What to produce –
Below are several entries. Transcribe exactly those lines that fall from the one with "Generate a Blender" through the one with "F_PX, CX, CY, EYE = 620.0, 368.0, 410.0, 1.66", end lines included.

■ ■ ■ ■ ■ ■ ■

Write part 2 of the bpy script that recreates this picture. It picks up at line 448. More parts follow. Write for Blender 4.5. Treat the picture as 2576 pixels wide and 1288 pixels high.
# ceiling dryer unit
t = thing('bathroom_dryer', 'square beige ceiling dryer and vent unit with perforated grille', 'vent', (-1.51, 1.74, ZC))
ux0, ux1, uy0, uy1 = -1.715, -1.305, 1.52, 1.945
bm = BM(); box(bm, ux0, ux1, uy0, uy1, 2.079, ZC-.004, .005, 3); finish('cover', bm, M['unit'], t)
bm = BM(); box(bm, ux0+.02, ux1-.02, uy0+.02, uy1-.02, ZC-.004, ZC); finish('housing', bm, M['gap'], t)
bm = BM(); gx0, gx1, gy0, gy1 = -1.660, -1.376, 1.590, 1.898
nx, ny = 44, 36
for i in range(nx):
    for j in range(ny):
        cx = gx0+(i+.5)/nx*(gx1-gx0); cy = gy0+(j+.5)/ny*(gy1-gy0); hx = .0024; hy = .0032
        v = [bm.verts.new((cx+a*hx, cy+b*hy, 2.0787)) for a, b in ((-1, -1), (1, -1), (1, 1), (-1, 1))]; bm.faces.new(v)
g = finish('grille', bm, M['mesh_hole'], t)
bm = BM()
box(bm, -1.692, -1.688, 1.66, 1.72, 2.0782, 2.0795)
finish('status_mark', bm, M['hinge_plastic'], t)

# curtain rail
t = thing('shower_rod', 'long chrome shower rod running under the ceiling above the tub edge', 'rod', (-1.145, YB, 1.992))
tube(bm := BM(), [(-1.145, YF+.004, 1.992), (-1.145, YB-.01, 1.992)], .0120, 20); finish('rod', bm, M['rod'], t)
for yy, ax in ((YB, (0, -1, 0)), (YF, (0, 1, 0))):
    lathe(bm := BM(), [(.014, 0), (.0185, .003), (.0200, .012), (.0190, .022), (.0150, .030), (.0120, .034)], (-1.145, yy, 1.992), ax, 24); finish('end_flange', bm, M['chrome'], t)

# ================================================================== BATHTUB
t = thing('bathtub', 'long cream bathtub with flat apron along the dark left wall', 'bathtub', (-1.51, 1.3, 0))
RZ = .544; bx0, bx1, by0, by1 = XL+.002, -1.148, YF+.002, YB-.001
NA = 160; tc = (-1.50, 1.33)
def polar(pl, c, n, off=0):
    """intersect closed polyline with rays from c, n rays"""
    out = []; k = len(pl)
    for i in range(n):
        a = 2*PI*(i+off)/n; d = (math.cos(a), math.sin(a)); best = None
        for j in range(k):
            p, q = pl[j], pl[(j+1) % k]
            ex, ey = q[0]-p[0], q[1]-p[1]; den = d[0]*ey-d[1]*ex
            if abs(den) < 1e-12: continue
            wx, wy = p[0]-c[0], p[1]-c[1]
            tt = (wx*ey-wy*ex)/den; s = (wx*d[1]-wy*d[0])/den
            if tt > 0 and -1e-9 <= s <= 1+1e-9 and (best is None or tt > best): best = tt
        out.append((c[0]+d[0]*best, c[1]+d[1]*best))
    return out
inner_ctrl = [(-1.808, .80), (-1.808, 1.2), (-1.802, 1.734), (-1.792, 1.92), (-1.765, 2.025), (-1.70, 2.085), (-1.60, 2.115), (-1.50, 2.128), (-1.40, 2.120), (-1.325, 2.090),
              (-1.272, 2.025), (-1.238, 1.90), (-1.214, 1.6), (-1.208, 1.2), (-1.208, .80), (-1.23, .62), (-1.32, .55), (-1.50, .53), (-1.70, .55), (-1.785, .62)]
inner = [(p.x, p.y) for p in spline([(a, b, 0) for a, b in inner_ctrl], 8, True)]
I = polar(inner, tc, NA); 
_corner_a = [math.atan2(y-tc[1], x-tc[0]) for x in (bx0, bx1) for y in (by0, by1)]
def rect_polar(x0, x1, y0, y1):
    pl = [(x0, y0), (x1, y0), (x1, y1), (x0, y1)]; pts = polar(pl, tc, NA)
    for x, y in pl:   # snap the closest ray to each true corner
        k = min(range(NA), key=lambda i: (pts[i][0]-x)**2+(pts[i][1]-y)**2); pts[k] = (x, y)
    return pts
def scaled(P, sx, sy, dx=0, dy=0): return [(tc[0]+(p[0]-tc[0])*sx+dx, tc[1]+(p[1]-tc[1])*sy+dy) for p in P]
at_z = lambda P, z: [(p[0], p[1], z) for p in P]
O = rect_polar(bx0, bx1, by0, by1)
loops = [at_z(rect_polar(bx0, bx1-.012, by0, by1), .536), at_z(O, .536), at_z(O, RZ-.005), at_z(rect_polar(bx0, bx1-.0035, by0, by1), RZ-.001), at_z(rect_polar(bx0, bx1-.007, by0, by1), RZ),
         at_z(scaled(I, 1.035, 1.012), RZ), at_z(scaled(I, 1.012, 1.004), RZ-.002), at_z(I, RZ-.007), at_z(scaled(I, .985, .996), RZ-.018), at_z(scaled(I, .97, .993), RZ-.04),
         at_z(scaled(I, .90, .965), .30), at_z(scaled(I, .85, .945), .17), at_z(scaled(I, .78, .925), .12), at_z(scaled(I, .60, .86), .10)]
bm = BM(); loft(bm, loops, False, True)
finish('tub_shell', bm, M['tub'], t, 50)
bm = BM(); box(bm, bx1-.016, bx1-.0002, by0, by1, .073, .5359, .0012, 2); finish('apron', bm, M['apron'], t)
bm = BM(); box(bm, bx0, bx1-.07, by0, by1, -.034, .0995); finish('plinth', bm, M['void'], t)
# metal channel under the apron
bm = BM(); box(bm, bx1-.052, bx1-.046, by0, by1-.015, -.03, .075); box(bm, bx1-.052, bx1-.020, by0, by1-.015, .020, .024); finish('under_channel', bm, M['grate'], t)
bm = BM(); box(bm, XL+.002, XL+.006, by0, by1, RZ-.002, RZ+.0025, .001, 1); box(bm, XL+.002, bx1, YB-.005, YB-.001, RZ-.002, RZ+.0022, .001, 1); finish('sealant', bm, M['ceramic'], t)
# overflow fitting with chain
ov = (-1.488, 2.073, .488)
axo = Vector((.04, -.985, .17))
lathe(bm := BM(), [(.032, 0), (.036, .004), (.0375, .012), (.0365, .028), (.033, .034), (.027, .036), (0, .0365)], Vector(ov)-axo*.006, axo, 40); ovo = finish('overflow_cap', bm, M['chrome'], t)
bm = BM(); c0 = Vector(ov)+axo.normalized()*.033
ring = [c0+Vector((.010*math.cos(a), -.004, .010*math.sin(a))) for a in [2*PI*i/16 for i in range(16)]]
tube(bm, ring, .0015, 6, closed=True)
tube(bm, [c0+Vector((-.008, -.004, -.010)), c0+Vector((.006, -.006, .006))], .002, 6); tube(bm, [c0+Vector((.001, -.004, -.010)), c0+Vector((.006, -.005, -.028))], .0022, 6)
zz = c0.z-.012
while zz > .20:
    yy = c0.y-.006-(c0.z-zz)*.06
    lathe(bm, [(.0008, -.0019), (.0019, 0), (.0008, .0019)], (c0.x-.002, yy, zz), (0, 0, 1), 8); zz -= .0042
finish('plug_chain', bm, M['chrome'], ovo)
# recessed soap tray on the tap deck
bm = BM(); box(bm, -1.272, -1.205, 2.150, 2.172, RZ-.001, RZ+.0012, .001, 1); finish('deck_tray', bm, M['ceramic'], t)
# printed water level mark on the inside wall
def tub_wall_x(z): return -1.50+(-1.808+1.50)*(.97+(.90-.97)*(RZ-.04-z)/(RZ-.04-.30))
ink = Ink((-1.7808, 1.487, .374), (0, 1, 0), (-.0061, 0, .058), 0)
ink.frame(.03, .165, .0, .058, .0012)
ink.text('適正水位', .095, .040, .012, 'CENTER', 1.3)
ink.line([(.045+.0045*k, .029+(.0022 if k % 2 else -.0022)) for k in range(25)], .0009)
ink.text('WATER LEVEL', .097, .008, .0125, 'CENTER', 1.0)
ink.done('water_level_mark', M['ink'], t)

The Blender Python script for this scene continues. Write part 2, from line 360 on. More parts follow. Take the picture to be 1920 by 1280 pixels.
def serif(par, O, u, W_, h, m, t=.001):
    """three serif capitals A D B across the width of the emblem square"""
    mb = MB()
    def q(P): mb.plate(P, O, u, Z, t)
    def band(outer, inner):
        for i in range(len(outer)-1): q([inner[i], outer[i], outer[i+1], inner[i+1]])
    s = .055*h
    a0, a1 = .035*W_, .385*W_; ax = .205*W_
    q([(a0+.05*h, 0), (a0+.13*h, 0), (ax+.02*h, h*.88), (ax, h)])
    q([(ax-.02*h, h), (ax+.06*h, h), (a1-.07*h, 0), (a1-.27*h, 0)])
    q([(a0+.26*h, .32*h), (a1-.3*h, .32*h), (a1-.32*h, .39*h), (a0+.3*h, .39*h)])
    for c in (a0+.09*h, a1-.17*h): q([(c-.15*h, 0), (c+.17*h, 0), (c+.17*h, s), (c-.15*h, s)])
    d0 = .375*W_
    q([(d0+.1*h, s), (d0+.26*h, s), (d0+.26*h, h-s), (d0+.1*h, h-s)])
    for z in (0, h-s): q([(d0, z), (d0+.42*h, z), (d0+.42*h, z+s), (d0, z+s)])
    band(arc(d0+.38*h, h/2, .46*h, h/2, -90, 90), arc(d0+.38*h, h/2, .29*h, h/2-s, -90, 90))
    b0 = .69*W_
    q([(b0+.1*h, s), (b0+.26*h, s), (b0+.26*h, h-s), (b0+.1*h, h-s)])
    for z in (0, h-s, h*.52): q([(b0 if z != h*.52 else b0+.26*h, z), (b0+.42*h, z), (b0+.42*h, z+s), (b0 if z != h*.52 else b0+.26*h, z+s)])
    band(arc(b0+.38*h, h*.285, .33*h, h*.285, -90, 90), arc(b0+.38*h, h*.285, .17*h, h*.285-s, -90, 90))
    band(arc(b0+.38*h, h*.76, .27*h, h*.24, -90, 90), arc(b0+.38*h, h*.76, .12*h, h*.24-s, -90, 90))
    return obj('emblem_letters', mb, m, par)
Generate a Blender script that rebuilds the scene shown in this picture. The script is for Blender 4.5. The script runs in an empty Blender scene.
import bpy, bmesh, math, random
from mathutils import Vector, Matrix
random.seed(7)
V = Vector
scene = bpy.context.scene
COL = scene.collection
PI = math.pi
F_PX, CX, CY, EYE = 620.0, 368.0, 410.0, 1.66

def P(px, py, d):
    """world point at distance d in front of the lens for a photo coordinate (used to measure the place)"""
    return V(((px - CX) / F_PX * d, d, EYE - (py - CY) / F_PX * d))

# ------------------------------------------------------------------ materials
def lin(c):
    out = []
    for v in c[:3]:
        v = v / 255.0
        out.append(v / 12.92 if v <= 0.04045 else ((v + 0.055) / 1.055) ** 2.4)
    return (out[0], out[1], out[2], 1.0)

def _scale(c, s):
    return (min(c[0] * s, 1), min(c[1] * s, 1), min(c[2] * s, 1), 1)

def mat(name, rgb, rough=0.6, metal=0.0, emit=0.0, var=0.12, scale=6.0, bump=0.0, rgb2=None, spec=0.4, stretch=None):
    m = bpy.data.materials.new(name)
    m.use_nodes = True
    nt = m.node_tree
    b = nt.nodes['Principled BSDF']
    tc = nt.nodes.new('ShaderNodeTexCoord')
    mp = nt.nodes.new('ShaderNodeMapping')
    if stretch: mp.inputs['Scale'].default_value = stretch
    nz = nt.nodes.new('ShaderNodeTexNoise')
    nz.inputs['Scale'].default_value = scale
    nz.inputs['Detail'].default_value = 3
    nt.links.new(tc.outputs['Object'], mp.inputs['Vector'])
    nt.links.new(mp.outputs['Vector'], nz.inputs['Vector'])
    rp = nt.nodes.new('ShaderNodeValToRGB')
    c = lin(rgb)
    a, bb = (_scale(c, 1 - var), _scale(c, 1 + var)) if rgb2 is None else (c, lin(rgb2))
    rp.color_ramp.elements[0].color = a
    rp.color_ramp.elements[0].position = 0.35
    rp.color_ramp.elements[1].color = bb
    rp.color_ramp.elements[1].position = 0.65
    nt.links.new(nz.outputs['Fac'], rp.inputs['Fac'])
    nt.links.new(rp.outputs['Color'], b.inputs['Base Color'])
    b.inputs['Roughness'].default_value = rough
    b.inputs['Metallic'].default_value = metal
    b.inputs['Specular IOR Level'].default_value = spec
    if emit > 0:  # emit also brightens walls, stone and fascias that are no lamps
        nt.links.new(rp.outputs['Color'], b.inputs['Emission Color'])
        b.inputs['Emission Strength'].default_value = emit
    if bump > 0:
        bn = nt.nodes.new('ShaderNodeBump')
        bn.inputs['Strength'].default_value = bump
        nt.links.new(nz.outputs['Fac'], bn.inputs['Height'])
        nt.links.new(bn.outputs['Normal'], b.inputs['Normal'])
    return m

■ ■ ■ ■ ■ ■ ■

Completed exercise –
Generate a Blender script that rebuilds the scene shown in this picture. The script is for Blender 4.5. The script runs in an empty Blender scene.
import bpy, bmesh, math, random
from mathutils import Vector, Matrix
random.seed(7)
V = Vector
scene = bpy.context.scene
COL = scene.collection
PI = math.pi
F_PX, CX, CY, EYE = 620.0, 368.0, 410.0, 1.66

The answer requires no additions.